Brown has done an admirable job of organizing the exhibit into thematic groupings: "Nature," "Narrative," etc. Each grouping is anchored by actual sculptures linked to one or many of the photographs in each group.
In one gallery, for instance, a photographic triptych, "Jersey Crows" (1997), takes as its subject Smith's 1995 installation of 27 life-size bronze crows, three of which are on display in the gallery. The birds are realistic enough in detail for them to read as "real" in the photographs, and Smith imparts additional life to the photos with a "jump-cut" effect she uses in each two-part panel of the triptych.
These split focuses and contrasting depths of field, however, make the photo-triptych "move" in a way that's in curious conflict with its subject — for the bronze sculptures depict crows that are lifeless. ("The subject was prompted by a news report of dead crows falling from the sky in New Jersey," Brown tells us.)

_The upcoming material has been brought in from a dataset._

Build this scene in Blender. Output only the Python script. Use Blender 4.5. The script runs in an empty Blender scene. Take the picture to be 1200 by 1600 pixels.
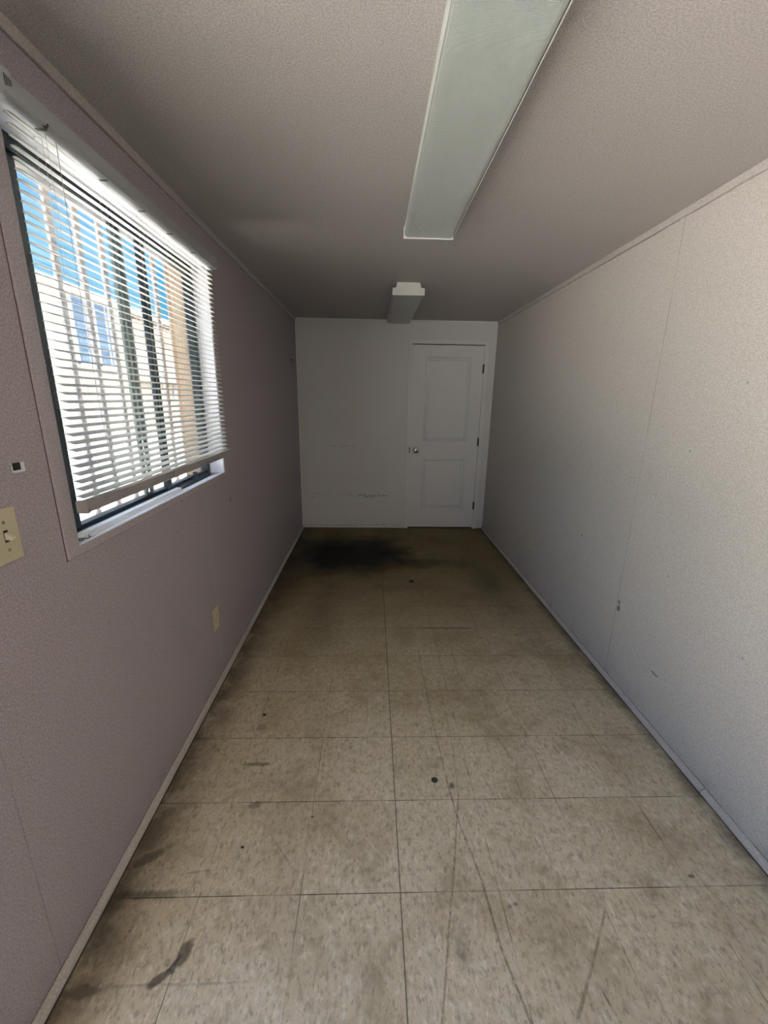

The contradictions between sculptures and the photographs they generate can be still more complex and ambiguous. Early wax castings of sculptures are, in a certain studio light and at certain lens angles, incredibly fleshlike. And even finished bronze figures seem to "acquire" a heightened emotional intensity when the camera's focus is on the eyes, lips or hands. Photos of taxidermy specimens in "natural" settings — a bunny in the snow, a young polar bear in an Arctic landscape — play just as skillfully with illusory lifelike effects.
Not every photo series or photo collage has a sculptural counterpart. One of Smith's most playful offerings in "I Myself Have Seen It" is her "Sleeping Witch" series: staged photographs, some in color, some in black-and-white, with Smith herself playing the witch. Clad in black, she slumbers on a bed of autumn leaves as her poisonous apples — a glossy black — roll away from her. Here and elsewhere, photo collages suggest the kinetic qualities of the subject at hand. ("I like implied movement better than movement, I guess," Smith has admitted.)
On a more visceral level, Smith's focus on anatomy — gristle, fat, sinews, splayed limbs — is a key element of the show. In her continual improvisations and intuitive associations, she goes from flesh-as-meat fundamentals to the dreamlike realms of the fairy tale with a click of the camera.
The most moving sculpture in the exhibit may be "Untitled III: Upside-Down Body with Beads" (1993). But Smith's photographs of it spin variations that are more eloquent still, emphasizing the figure's strength, vulnerability and more.
There's no way to cover all the facets of this show or the innumerable ways that Smith's photographs expand and toy with her work in other media. You simply have to see and get lost in it yourself.